#### THE PROBLEM
List each line of the data in which the string "True" appears.

Rows from a 3D scene dataset
::::

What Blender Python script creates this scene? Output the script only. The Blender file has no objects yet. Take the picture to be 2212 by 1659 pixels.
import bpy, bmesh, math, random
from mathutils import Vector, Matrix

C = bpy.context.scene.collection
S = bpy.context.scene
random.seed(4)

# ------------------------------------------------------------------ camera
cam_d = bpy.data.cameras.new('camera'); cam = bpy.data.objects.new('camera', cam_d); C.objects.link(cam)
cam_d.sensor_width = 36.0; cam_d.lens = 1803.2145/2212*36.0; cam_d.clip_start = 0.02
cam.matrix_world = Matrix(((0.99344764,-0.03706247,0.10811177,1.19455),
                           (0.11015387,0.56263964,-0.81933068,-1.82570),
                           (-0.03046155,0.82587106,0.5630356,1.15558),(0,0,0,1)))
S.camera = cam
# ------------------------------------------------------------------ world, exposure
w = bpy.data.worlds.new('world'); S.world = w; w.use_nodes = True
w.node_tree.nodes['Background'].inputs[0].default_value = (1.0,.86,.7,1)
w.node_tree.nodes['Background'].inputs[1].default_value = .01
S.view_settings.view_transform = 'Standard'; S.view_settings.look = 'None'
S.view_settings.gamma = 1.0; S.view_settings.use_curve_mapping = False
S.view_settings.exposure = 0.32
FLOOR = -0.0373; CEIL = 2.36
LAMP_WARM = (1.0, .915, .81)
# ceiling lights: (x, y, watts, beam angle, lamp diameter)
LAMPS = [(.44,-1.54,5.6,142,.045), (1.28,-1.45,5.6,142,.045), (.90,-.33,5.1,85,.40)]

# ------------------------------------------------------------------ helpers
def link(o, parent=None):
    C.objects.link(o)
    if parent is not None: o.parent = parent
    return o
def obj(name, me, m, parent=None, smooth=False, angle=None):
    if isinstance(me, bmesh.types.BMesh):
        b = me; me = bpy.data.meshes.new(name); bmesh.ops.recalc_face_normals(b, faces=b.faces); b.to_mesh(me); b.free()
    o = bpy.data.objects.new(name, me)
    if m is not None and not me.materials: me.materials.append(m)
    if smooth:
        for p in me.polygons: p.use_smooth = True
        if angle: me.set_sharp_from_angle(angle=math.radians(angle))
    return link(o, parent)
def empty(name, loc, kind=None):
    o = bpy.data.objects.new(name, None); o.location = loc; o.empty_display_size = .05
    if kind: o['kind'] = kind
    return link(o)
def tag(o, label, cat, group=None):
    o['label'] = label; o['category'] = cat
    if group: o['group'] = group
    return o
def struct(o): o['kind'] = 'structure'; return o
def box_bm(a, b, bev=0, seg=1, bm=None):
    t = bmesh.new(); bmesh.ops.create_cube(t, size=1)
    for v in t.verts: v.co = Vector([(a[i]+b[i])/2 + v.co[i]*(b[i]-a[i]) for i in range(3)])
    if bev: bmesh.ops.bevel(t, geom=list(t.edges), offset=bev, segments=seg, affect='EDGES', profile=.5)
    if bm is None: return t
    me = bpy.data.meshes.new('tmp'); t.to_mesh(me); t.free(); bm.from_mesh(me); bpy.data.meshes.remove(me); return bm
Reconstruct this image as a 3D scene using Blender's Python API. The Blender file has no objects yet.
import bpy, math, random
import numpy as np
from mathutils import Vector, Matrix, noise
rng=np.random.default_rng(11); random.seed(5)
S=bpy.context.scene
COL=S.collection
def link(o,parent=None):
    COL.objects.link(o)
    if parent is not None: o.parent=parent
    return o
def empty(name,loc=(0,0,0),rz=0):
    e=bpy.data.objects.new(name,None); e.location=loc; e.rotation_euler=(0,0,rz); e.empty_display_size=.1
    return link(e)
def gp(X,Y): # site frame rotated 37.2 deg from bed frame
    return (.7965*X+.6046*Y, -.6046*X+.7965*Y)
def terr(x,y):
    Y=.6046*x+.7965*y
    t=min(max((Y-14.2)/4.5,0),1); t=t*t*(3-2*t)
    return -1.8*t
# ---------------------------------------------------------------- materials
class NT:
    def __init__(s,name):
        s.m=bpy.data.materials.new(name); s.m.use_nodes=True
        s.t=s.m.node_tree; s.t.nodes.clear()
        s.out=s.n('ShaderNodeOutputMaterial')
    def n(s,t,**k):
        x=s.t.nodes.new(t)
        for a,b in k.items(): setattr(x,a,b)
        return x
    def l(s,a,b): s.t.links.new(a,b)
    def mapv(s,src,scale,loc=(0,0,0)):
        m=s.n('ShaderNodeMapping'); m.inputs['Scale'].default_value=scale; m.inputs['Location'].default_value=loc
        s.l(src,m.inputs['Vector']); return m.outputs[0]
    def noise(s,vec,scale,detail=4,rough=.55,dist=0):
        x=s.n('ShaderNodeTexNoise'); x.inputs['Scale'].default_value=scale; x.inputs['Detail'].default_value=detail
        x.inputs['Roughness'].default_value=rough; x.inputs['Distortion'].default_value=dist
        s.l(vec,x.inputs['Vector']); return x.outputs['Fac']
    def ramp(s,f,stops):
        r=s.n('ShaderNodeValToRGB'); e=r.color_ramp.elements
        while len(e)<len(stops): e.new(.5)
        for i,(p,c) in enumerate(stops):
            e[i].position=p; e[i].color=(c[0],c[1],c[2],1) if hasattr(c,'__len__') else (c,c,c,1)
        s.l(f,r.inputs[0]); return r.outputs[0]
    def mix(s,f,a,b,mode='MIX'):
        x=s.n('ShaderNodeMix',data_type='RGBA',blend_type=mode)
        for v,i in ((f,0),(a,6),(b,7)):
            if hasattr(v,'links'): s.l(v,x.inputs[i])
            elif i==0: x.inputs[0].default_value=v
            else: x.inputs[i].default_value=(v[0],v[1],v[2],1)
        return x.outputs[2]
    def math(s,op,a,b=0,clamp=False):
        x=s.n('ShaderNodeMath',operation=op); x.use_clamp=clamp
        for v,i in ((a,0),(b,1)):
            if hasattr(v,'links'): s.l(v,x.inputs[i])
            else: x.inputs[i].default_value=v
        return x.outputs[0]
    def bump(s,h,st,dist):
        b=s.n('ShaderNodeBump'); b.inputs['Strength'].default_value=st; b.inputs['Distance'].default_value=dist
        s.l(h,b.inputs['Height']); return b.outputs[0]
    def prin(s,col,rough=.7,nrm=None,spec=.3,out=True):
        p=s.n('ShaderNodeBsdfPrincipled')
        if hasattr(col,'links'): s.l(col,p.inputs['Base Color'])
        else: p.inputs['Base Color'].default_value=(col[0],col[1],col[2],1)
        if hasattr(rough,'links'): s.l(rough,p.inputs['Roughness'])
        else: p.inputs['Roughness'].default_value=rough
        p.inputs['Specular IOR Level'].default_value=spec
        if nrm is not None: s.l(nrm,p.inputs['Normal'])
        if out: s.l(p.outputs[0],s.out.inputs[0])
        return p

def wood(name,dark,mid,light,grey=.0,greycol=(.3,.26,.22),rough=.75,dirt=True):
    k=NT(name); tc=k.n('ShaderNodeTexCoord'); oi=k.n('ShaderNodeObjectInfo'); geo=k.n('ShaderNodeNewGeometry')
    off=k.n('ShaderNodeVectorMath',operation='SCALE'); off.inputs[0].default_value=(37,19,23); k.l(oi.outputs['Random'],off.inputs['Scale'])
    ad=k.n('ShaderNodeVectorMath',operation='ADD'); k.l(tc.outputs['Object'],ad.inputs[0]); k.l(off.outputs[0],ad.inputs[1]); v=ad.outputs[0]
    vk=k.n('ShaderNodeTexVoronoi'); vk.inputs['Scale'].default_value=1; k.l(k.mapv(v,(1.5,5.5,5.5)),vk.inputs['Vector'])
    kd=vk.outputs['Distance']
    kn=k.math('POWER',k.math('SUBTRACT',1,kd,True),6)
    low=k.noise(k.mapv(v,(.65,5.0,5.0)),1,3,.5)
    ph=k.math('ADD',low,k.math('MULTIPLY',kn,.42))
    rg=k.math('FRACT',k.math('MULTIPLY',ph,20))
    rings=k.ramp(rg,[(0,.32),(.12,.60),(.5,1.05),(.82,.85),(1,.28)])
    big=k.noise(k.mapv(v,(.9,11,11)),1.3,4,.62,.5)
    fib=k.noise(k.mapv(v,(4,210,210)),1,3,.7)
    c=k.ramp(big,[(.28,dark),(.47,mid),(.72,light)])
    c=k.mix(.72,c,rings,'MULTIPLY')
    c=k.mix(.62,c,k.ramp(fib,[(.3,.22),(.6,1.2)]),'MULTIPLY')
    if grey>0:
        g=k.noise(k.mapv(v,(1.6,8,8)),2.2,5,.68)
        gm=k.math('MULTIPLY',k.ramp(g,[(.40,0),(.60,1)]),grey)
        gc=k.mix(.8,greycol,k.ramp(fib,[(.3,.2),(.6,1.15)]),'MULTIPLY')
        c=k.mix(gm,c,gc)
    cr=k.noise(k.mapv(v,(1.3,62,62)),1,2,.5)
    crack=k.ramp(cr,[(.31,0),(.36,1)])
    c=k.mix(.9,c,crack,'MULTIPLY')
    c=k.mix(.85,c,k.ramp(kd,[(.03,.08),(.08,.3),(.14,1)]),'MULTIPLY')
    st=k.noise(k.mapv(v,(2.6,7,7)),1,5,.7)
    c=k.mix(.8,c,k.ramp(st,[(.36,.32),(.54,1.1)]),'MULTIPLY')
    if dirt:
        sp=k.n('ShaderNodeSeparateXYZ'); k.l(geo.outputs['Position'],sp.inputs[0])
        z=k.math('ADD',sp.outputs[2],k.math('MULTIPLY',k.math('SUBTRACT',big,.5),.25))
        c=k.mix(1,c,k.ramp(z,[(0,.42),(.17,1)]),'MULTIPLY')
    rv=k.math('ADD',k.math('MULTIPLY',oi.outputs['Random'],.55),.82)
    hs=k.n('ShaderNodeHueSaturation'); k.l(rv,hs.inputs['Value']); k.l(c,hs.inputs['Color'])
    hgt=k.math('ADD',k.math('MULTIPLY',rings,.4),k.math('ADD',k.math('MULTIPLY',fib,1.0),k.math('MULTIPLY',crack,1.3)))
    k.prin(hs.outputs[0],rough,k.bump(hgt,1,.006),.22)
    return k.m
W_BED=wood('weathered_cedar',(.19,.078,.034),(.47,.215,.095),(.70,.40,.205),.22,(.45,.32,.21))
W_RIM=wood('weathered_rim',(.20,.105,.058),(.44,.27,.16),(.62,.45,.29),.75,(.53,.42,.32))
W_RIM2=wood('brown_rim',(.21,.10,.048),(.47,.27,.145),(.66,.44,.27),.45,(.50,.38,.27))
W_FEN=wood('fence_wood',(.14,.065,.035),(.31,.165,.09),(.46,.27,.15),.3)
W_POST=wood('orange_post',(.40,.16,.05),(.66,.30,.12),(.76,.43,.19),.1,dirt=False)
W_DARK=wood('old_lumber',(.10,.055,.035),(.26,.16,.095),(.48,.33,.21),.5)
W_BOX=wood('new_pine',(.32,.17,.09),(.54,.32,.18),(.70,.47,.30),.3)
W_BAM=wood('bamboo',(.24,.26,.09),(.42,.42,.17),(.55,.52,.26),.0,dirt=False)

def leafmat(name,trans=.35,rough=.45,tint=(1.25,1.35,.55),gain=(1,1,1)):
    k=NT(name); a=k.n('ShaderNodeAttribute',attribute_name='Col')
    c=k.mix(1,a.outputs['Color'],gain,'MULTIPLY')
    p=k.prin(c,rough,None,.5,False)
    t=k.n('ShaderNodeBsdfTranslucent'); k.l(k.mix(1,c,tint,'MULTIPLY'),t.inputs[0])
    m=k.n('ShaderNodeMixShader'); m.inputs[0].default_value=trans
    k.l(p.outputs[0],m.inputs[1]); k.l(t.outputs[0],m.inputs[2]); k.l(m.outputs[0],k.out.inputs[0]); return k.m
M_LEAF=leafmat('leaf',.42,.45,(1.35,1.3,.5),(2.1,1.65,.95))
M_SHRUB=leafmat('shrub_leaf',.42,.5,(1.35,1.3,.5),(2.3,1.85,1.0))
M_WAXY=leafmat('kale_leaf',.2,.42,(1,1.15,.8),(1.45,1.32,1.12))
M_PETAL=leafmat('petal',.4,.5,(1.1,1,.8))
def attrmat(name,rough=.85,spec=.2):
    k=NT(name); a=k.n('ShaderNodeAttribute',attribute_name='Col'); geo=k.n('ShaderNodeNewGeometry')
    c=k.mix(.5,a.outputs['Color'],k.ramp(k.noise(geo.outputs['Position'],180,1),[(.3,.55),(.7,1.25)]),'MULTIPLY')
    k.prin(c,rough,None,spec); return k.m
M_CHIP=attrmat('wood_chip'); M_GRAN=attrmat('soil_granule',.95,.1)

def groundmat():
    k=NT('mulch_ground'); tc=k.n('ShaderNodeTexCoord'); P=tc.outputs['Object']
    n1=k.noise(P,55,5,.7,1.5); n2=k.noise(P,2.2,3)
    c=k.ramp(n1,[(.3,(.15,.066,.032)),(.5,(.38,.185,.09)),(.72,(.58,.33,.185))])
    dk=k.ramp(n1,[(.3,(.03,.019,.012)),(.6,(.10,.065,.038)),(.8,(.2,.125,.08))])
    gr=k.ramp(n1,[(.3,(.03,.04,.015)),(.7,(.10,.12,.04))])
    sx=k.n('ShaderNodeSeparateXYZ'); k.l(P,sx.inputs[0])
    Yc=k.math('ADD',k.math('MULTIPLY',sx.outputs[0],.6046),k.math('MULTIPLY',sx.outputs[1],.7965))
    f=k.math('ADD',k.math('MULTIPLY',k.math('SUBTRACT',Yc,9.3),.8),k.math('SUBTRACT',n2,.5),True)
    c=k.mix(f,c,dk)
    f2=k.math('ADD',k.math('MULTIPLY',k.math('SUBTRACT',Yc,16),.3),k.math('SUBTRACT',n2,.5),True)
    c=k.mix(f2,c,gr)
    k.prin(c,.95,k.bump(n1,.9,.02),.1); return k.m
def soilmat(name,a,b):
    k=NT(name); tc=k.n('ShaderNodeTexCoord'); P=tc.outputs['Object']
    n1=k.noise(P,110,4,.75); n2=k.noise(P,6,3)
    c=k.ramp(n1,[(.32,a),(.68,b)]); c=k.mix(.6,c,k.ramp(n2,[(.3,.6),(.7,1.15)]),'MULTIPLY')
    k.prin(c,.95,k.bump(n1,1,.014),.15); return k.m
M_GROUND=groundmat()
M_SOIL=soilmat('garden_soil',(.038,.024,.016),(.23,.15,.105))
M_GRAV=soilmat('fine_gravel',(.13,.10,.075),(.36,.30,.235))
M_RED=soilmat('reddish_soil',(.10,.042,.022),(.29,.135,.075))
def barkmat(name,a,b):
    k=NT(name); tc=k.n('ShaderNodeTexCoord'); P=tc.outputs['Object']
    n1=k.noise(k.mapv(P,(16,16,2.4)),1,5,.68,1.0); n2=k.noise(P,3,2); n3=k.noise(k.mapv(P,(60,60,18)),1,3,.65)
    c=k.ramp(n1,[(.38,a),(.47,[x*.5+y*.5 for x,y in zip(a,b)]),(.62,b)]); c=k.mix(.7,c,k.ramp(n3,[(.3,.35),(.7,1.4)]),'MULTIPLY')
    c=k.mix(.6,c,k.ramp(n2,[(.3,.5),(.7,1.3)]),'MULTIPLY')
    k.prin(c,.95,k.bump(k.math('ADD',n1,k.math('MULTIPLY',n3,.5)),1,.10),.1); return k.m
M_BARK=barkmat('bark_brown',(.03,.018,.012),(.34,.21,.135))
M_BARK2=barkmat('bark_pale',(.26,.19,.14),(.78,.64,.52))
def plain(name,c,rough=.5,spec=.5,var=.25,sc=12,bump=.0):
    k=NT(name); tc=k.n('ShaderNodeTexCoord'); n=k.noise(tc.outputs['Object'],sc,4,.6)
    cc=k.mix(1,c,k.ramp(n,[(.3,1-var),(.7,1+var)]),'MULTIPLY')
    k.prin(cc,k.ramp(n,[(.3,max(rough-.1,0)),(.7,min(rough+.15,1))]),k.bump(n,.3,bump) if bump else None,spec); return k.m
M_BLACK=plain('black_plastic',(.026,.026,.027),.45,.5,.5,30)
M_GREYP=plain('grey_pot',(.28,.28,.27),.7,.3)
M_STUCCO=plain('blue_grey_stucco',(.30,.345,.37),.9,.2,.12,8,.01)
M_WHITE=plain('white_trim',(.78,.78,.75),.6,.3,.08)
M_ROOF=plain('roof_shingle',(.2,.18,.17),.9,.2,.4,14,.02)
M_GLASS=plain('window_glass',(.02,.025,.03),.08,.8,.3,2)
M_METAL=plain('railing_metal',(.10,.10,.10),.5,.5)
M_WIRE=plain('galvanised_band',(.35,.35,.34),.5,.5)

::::

#### RESULT OF THIS EXERCISE
w = bpy.data.worlds.new('world'); S.world = w; w.use_nodes = True
        for p in me.polygons: p.use_smooth = True
        s.m=bpy.data.materials.new(name); s.m.use_nodes=True
    def prin(s,col,rough=.7,nrm=None,spec=.3,out=True):
def wood(name,dark,mid,light,grey=.0,greycol=(.3,.26,.22),rough=.75,dirt=True):
    kn=k.math('POWER',k.math('SUBTRACT',1,kd,True),6)
    f=k.math('ADD',k.math('MULTIPLY',k.math('SUBTRACT',Yc,9.3),.8),k.math('SUBTRACT',n2,.5),True)
    f2=k.math('ADD',k.math('MULTIPLY',k.math('SUBTRACT',Yc,16),.3),k.math('SUBTRACT',n2,.5),True)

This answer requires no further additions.